Israeli Prime Minister Ehud Olmert, in an unprecedented public acknowledgment, called continued Israeli construction in West Bank settlements a breach of Israel's obligations under a recently revived peace plan.
The remarks, published on Friday in the Jerusalem Post daily, came just days before US President George W. Bush is to arrive in the region to build on the momentum created at a Middle East peace conference in Annapolis, Maryland.
In a separate interview, Bush urged Israel to uphold its commitment to remove unauthorized settlement outposts in the West Bank.
"The Israeli government announced that it plans to get rid of the unauthorized outposts, and that's what we expect them to do. We expect the Israeli government to honor its commitments," Bush told the daily Yediot Ahronot in an interview published on Friday.
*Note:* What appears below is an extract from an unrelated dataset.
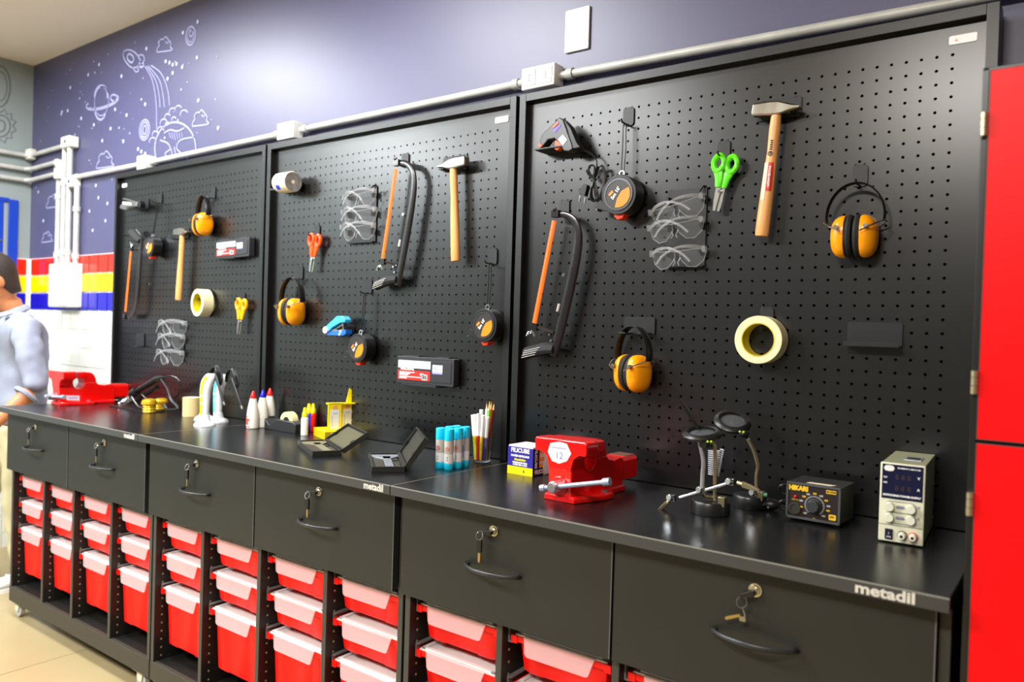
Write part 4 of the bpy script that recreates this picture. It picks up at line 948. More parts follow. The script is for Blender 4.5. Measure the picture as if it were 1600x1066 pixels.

Israel has long maintained it has the right to continue building in existing settlements to account for "natural growth" of the existing population -- something the peace plan explicitly bans. But Olmert acknowledged that Israel was not honoring its commitments -- a significant development because it had never admitted it was violating the "road map" peace plan.
"There is a certain contradiction in this between what we're actually seeing and what we ourselves promised," Olmert said.
"Obligations are not only to be demanded of others, but they must also be honored by ourselves. So there is a certain problem here," he was quoted as saying.
The remarks build on Olmert's recent efforts to defuse friction over construction in disputed territories. Construction plans announced after the US conference have antagonized the Palestinians and disrupted fledgling peace talks, renewed after seven years of simmering violence.
Olmert said, however, that Israel believes a Bush letter to the Israeli government in 2004 "renders flexible to a degree what is written in the road map."
In that letter, Bush wrote that "existing Israeli population centers" should be taken into consideration when the final borders of a Palestinian state are drawn.
Palestinian negotiator Saeb Erekat welcomed Olmert's remarks. When both sides admit they are not carrying out their pledges, that "should be the way for both of us to carry out our obligations," Erekat said.
The two sides have agreed that the foundation for any accord would be the road map, backed by the US, the UN, the EU and Russia.